The clean energy conundrum
Hanging over the debate of how to pursue mining reform — and the ground between Cortez Masto and the Biden administration on the issue — is a mutual interest in mining lithium. The silver metal is used in electric batteries and is central to Democrats’ goals of building a lithium-centric supply chain in the U.S.
The legislation has bred strange bedfellows — Amodei and Cortez Masto are united in support of it, while the Biden administration issued a statement of administration policy saying it “strongly opposes” the bill.
The administration acknowledged in the statement an increasing need to source critical minerals in the U.S. to meet clean energy targets. However, it said the Mining Regulatory Clarity Act is too deferential to private actors.
The bill “could allow mining companies, or any individual, to manipulate the mining claims process to, for example, slow a solar, wind, or transmission project, or recreation area simply by filing a claim, and paying a nominal fee, thereby exercising their new right to impede other development activities,” the administration wrote.
Cortez Masto said the Biden administration is operating under misinformation — and that the bill would better enable the mining of critical minerals for clean energy rather than restrict it.

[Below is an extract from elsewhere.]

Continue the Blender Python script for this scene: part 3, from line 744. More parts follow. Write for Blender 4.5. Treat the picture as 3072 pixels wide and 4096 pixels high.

Like Reid, Cortez Masto has simultaneously sought to protect her home state’s mining industry against the objections of fellow Democrats while championing environmental causes.
“Mining is important,” Cortez Masto said in an interview. “Bringing back not only mining, [which] is necessary for that clean energy future, those jobs, the processing…it just needs to be done.”
Donnelly said that in trying to out-clean energy one another, both Cortez Masto and the Biden administration are missing the point — that the MRCA applies to all hardrock mining, not just lithium, and its potential negative effects go beyond just blocking land that could be otherwise used for renewable energy installations.
Amodei said that the Biden administration is trying to have it both ways by painting his legislation as destructive to the environment while simultaneously offering billions of dollars in loans to Nevada companies to mine lithium.
“It's not some wild-eyed MAGA idea that we need those sorts of things,” Amodei said about lithium mining. “It is my opinion that you can be responsible with resources and still extract the minerals that you need."